Embarrassed, the United Way rep mumbled, "Um...no."

"-or that my brother, a disabled veteran, is blind and confined to a wheelchair?"

The stricken United Way rep began to stammer out an apology but was interrupted,

 "-or that my sister's husband died in a traffic accident," the lawyer's voice rising in indignation, "leaving her penniless with three children?"

The humiliated United Way rep, completely beaten, said simply, "I had no idea..."

On a roll, the lawyer cut him off once again: "-so if I don't give any money to them, why should I give any to you?"

What should they get?

Mrs. Applebee, the 6th grade teacher, posed the following problem to one of her classes:

"A wealthy man dies and leaves ten million dollars. One-fifth is to go to his wife, one-fifth is to go to his son, one-sixth to his butler, and the rest to charity. Now, what does each get?"

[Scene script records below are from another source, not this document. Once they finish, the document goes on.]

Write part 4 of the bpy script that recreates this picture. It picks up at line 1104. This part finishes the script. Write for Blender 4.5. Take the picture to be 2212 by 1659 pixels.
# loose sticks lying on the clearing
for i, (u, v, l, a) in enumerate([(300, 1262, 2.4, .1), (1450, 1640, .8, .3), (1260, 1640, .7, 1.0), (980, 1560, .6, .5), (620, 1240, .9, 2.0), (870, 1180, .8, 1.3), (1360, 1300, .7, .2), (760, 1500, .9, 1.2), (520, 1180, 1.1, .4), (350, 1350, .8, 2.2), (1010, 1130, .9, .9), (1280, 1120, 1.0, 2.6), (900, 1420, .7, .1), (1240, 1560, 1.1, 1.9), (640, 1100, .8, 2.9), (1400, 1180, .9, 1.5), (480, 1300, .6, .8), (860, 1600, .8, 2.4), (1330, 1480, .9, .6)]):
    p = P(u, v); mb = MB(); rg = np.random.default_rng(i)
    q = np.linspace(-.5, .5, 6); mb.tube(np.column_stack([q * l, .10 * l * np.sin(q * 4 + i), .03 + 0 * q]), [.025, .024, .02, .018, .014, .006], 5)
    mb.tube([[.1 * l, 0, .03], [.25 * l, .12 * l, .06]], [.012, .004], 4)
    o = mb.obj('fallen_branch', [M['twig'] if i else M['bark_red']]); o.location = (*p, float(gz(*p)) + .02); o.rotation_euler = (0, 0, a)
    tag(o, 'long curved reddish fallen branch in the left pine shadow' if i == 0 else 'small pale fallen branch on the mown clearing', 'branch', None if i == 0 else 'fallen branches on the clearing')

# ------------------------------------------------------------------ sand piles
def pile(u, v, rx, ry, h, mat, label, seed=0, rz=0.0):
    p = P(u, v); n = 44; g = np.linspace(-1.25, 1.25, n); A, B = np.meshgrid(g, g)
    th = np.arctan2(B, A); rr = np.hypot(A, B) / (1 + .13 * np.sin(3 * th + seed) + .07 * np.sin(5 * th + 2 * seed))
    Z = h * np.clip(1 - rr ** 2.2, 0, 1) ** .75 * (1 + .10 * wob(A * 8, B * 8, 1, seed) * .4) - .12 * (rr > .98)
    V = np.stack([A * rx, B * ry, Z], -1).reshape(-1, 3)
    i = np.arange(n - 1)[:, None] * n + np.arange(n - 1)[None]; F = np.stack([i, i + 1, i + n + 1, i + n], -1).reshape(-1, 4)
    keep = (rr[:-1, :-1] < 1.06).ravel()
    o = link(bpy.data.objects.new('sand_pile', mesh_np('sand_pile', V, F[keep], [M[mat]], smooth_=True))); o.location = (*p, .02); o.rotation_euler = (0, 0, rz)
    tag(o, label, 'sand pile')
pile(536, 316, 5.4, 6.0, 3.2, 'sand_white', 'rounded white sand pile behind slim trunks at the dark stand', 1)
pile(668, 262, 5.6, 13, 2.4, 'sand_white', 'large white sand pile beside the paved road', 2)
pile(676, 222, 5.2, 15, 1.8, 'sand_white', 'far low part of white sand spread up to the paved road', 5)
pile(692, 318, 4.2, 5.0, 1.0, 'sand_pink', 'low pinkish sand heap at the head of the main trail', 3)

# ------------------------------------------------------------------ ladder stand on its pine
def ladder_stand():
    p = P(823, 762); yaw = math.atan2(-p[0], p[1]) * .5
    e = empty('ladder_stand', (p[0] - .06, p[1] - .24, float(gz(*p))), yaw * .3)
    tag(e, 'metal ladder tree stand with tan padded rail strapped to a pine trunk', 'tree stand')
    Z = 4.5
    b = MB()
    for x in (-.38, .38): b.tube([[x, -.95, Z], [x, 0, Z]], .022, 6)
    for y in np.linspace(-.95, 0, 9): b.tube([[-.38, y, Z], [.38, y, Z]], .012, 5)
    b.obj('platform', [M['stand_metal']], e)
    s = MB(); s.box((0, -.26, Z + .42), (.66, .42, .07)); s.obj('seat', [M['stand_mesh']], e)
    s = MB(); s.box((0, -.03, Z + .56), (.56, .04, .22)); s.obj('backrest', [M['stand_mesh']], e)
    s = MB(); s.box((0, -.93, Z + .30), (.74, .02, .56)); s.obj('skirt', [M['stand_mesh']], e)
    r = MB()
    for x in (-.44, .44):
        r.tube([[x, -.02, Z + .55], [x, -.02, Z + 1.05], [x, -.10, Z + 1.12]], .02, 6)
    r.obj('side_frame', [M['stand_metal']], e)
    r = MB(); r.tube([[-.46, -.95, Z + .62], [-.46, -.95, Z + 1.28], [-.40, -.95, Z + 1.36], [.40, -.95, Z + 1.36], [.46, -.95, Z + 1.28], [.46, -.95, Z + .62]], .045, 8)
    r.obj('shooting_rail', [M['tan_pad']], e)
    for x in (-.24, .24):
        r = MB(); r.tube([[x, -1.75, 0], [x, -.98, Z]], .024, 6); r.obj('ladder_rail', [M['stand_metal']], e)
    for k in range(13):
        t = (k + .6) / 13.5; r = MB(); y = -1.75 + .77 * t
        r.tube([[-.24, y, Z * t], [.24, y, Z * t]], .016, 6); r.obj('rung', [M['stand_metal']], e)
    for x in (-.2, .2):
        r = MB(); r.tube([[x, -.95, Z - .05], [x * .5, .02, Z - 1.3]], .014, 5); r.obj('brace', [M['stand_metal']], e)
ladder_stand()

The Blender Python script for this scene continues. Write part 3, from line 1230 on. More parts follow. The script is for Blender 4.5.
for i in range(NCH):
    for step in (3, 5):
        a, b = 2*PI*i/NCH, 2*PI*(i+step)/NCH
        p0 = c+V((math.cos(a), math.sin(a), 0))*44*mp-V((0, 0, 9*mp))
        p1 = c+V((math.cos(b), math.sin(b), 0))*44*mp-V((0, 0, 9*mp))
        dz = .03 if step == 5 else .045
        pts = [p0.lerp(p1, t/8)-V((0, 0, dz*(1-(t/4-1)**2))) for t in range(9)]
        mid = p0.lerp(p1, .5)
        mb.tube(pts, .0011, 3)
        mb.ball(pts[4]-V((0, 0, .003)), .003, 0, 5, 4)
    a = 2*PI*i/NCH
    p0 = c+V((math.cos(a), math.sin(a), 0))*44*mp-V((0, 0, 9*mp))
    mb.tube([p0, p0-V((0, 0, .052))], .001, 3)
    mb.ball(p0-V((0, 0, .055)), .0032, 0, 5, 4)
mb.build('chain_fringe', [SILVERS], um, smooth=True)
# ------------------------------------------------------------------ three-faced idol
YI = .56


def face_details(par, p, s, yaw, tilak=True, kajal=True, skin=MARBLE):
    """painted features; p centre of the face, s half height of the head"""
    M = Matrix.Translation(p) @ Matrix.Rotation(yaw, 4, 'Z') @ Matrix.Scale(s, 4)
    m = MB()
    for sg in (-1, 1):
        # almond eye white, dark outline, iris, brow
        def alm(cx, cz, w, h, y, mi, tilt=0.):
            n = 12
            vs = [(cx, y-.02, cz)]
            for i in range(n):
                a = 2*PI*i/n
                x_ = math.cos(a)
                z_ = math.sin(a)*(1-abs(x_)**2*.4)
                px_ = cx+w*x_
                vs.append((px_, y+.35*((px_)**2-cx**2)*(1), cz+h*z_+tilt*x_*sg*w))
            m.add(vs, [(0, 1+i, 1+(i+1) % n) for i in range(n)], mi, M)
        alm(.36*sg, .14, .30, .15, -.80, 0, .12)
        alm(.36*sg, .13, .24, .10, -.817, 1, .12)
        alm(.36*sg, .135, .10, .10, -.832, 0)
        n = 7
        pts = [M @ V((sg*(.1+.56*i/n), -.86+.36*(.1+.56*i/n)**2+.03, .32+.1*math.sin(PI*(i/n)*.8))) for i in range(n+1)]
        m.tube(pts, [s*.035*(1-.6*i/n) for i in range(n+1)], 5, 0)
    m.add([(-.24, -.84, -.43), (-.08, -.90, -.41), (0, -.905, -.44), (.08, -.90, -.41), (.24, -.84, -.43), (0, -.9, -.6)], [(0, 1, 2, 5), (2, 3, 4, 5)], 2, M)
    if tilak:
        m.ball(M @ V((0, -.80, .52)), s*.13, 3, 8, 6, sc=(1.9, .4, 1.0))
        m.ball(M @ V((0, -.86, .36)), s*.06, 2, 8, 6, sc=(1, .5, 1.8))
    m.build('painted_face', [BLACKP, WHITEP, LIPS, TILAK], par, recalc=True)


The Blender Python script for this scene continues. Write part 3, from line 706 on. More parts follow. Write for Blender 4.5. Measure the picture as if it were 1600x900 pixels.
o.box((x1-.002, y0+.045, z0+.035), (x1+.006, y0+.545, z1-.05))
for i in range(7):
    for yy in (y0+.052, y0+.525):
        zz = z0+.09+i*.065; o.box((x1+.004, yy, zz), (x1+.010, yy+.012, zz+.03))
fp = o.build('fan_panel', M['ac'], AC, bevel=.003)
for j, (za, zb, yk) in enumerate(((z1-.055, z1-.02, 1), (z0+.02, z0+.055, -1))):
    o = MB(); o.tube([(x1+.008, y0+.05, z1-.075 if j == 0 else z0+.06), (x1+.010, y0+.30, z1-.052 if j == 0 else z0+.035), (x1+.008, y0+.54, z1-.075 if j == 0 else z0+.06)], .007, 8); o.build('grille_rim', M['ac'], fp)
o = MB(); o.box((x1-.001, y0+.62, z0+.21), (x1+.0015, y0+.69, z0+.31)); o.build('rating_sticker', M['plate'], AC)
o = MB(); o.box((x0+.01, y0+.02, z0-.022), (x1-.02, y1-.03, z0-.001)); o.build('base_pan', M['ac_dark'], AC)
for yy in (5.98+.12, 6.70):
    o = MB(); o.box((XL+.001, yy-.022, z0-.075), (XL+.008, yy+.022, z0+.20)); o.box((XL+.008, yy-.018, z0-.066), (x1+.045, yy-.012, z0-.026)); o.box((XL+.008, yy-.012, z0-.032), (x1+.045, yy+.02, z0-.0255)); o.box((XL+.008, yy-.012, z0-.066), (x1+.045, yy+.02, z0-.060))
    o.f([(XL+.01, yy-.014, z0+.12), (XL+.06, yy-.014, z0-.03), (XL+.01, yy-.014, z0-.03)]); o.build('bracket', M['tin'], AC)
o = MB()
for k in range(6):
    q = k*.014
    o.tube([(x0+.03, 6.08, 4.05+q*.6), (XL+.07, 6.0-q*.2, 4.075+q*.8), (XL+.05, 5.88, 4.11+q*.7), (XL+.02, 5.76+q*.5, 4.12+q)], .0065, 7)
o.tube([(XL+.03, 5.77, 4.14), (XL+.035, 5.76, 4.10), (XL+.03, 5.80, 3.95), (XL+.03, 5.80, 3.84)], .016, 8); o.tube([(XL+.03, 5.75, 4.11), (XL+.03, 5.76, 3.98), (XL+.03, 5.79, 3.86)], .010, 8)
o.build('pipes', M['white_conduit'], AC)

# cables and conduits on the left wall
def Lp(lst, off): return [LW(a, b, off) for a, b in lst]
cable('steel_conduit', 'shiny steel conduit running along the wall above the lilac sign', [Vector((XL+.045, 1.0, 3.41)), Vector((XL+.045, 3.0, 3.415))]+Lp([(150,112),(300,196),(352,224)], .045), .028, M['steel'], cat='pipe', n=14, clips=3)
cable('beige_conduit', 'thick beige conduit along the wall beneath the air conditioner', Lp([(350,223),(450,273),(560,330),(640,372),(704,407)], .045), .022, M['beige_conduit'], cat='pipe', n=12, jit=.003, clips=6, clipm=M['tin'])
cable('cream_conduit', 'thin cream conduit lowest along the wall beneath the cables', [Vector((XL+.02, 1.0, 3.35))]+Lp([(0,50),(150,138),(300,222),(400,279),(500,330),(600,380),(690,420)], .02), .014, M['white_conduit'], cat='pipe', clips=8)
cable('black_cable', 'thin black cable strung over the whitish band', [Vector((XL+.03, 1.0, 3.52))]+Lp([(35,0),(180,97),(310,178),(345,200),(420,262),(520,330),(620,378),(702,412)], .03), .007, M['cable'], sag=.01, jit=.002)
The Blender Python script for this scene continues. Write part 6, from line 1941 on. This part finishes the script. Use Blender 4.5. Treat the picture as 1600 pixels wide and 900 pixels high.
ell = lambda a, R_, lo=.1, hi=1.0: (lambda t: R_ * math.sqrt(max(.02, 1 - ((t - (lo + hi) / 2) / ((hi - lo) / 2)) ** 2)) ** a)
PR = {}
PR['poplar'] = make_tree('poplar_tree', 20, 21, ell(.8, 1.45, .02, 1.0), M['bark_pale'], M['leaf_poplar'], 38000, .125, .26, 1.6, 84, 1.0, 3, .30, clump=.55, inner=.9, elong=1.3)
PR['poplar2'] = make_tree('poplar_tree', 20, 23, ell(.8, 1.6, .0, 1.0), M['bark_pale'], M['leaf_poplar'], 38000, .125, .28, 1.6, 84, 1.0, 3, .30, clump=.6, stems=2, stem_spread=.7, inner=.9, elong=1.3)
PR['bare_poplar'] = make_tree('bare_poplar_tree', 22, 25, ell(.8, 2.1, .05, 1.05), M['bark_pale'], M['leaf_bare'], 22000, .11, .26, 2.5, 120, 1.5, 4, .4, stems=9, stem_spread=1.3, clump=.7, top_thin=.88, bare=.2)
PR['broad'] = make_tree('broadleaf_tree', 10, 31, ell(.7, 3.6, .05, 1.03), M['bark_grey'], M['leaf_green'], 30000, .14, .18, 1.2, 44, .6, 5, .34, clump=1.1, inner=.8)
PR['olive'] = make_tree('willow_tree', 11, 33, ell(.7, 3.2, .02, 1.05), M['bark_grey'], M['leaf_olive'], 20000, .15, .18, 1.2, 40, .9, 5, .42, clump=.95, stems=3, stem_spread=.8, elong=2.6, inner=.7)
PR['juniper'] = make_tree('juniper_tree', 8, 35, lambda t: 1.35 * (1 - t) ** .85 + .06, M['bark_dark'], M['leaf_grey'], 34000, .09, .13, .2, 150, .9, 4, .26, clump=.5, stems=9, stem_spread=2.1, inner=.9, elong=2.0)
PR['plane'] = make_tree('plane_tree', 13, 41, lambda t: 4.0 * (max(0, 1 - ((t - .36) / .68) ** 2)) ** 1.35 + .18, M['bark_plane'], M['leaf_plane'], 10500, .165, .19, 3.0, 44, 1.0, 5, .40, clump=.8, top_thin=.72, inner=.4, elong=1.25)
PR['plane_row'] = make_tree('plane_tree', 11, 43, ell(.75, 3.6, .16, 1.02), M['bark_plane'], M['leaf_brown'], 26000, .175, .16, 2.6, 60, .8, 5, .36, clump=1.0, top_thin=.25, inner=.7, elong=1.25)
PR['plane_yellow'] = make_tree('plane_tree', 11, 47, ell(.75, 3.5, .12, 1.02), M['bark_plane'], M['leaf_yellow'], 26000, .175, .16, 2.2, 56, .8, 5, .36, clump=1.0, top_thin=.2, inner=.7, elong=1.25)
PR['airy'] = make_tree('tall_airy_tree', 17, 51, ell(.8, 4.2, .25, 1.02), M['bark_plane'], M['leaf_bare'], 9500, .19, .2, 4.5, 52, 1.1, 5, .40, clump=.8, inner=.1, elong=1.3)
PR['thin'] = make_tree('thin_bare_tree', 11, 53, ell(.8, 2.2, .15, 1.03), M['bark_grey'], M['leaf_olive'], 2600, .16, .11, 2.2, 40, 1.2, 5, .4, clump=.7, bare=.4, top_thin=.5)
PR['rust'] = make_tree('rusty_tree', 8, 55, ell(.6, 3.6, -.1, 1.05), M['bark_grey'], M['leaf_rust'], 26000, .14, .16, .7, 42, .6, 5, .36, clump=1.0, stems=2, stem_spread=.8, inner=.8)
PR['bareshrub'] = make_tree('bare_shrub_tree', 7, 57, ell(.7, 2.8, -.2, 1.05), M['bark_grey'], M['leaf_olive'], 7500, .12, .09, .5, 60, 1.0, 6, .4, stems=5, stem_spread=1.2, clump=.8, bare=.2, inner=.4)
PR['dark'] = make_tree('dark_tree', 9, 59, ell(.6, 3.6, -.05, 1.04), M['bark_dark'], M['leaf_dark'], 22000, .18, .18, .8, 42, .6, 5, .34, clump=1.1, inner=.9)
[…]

After a very long silence in the classroom, Little Johnny raised his hand.

The teacher called on Little Johnny for his answer.

With complete sincerity in his voice, Little Johnny answered, "A lawyer!"

Leave money for dead

A Brooklyn lawyer, a used car salesman and a banker were gathered by a coffin containing the body of an old friend. In his grief, one of the three said, "In my family, we have a custom of giving the dead some money, so they'll have something to spend over there."

They all agreed that this was appropriate. The banker dropped a hundred dollar bill into the casket, and the car salesman did the same. The lawyer took out the bills and wrote a check for $300.